Up to and including the line that contains "RNG = np.random.default_rng(7)", repeat each line of the data exactly, starting from the first.

## Information supplied
---+---

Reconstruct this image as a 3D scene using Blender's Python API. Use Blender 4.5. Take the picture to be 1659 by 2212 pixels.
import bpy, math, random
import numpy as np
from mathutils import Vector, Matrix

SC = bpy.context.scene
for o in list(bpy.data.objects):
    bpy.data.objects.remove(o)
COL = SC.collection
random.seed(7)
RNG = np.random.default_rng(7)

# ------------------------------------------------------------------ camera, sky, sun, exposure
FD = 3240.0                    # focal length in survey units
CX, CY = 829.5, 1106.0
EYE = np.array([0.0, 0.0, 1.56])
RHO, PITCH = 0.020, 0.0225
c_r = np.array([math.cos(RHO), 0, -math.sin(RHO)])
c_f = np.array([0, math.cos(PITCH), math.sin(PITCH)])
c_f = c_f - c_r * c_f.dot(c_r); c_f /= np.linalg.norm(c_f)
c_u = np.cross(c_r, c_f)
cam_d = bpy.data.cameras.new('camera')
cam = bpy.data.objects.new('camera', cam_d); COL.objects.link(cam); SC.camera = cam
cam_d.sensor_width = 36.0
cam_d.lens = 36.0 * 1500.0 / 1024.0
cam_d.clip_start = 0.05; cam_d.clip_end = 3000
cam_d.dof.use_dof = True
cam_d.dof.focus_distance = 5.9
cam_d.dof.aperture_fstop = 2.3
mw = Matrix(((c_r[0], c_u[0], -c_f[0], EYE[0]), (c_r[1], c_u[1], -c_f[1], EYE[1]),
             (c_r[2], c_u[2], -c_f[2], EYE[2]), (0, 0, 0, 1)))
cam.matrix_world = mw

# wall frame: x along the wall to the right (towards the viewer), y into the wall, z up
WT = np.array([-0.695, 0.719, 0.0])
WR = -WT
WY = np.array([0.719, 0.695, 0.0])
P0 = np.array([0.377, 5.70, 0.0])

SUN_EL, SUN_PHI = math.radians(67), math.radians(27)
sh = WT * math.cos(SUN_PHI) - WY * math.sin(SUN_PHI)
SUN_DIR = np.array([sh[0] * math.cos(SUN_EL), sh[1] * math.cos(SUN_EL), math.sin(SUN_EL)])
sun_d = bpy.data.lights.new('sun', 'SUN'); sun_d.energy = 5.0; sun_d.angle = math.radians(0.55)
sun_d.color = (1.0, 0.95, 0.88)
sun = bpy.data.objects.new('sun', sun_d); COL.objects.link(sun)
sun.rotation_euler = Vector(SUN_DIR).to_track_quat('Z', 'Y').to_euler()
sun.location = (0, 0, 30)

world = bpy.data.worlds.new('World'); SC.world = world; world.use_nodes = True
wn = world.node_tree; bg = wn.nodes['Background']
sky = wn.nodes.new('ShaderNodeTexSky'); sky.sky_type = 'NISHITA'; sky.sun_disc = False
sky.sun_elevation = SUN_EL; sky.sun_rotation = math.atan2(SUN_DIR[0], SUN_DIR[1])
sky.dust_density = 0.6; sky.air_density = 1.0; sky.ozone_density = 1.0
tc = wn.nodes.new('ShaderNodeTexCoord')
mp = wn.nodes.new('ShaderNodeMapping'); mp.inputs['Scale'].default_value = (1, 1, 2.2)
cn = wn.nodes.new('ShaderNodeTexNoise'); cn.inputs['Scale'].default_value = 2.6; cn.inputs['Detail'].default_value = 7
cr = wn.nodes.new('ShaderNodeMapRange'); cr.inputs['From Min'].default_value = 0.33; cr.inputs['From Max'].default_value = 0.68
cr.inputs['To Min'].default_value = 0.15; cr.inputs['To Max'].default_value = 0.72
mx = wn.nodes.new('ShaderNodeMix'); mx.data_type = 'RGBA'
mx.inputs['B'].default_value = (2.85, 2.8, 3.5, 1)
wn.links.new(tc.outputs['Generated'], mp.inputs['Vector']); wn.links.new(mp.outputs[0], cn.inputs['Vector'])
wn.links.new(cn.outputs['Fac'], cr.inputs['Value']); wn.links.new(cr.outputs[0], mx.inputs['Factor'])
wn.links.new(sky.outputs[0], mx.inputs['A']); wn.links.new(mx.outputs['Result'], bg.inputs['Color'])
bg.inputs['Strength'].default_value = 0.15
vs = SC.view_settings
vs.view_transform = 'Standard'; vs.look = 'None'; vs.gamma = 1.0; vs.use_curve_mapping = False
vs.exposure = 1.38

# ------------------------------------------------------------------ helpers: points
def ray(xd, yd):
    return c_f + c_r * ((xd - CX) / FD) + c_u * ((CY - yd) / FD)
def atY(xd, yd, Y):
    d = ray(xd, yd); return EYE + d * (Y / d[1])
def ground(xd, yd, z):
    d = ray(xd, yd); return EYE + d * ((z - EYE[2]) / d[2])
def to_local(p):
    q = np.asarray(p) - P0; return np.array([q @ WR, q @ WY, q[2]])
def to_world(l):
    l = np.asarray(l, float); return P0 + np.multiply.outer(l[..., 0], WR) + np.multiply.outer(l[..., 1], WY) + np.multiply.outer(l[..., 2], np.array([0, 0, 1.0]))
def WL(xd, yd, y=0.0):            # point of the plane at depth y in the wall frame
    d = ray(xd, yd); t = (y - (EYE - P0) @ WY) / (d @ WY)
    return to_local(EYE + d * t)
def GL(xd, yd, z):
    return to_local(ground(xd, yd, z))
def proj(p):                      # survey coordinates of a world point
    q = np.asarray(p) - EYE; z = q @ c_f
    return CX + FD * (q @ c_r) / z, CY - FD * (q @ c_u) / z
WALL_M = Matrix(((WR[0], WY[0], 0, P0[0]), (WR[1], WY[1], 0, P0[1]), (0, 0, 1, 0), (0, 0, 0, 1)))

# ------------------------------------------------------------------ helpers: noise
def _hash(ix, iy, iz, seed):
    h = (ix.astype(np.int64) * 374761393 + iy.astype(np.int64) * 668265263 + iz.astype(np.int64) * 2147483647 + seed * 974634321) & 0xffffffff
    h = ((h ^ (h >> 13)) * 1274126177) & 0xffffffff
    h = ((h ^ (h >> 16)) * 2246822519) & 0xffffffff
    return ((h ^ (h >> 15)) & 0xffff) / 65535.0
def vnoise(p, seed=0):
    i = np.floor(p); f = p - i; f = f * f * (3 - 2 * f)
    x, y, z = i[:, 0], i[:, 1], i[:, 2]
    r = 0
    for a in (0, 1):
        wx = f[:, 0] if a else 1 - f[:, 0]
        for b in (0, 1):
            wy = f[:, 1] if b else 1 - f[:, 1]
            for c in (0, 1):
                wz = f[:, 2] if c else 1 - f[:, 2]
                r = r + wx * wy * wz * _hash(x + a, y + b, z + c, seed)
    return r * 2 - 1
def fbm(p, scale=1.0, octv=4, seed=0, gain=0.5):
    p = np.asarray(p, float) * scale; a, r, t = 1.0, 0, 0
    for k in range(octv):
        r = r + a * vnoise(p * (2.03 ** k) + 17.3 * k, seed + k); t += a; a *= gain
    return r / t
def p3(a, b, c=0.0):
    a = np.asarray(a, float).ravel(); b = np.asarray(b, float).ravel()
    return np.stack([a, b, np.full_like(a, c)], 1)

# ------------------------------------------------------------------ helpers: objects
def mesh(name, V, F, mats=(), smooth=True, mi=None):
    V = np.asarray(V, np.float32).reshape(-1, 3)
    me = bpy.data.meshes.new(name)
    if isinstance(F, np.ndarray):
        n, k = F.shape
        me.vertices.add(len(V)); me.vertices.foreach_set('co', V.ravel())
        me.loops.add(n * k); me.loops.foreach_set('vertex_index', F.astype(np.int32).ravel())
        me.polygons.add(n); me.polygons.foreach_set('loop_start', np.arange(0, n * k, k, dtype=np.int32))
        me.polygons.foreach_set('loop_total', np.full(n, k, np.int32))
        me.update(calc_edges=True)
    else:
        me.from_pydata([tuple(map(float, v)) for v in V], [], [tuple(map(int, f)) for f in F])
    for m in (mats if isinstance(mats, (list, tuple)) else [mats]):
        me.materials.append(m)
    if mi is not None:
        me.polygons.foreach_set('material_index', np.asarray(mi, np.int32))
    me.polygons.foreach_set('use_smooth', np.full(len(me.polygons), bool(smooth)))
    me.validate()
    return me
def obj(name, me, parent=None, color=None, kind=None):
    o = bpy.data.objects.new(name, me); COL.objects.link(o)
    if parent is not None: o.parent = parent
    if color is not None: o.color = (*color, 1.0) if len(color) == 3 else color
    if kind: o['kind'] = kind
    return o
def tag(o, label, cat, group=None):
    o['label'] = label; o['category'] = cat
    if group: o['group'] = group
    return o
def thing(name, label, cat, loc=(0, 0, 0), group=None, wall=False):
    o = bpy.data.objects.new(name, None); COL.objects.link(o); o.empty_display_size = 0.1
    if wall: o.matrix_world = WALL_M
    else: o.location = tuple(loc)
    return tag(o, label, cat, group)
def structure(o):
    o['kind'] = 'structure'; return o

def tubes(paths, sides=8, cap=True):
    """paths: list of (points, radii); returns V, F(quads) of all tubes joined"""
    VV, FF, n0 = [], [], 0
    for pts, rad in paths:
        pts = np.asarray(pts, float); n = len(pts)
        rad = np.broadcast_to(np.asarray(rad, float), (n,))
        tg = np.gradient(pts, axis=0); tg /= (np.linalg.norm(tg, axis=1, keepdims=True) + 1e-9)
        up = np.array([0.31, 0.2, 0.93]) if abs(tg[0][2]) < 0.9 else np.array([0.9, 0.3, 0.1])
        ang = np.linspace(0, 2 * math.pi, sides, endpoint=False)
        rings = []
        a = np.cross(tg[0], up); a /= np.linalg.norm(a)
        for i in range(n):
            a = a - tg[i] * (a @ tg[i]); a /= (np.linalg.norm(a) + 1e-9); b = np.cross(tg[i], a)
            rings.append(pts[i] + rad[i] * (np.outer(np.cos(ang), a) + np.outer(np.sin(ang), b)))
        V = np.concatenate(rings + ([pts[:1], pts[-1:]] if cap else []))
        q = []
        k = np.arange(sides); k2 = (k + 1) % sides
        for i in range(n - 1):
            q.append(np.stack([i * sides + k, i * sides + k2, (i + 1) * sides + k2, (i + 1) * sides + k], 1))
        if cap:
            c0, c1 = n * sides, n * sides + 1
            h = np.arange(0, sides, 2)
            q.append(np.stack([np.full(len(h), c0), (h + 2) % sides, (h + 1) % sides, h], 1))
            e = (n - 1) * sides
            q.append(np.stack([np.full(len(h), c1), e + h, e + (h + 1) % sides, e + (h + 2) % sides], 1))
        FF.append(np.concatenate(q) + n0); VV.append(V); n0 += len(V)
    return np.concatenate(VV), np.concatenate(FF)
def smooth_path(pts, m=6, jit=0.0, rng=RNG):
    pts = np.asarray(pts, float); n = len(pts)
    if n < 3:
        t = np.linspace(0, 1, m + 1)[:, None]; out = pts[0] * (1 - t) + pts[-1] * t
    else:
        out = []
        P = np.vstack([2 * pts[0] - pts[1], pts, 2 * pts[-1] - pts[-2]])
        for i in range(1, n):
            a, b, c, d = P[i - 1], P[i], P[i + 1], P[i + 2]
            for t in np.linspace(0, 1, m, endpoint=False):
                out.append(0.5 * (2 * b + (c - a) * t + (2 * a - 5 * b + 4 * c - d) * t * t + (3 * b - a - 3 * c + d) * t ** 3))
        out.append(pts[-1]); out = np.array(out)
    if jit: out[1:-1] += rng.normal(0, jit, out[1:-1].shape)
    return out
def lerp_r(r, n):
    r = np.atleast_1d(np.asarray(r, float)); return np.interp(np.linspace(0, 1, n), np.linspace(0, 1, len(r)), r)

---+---

## Final result
Reconstruct this image as a 3D scene using Blender's Python API. Use Blender 4.5. Take the picture to be 1659 by 2212 pixels.
import bpy, math, random
import numpy as np
from mathutils import Vector, Matrix

SC = bpy.context.scene
for o in list(bpy.data.objects):
    bpy.data.objects.remove(o)
COL = SC.collection
random.seed(7)
RNG = np.random.default_rng(7)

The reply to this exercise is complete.